I ask her to have dinner with me. My invitation is probably too

 

sudden and seems to startle her because she declines. She is waiting

 

for a friend to pick her up. In spite of repeated questioning I can't

 

quite figure out where they would be going and what they were

 

going to do there. And that friend doesn't materialise in the one

 

hour I spend with her. Eventually we exchange email addresses and

 

promise to write each other. After I leave I realise I forgot to

 

ask what her name was.

 

 

 

It is getting late, I am hungry and walk back to Thanon Fa Ngum.
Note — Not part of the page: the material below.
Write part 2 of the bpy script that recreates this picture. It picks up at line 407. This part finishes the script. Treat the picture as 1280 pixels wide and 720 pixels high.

I

 

sit down in a non-pretentious little restaurant, serving Lao food.

 

I am still thinking of the girl in the internet shop and for a change

 

I don't mind eating alone tonight. But 5 minutes later the guy

 

who was sitting on my right at the internet shop walks into this same

 

restaurant. I can't help myself and invite him to sit with me.

 

He is Dutch, has just arrived in Laos and plans to travel in

 

Australia later on so we have plenty of things to discuss. I have

 

noodles with fish, followed by an obligatory fruit shake. We both

 

drink Beer Lao. It is my last Beer Lao, in fact my last beer for

 

a long time.

 

 

 

Before going back to the guest house I walk up and down the street

 

a few times, collecting smiles from Lao people for the last time.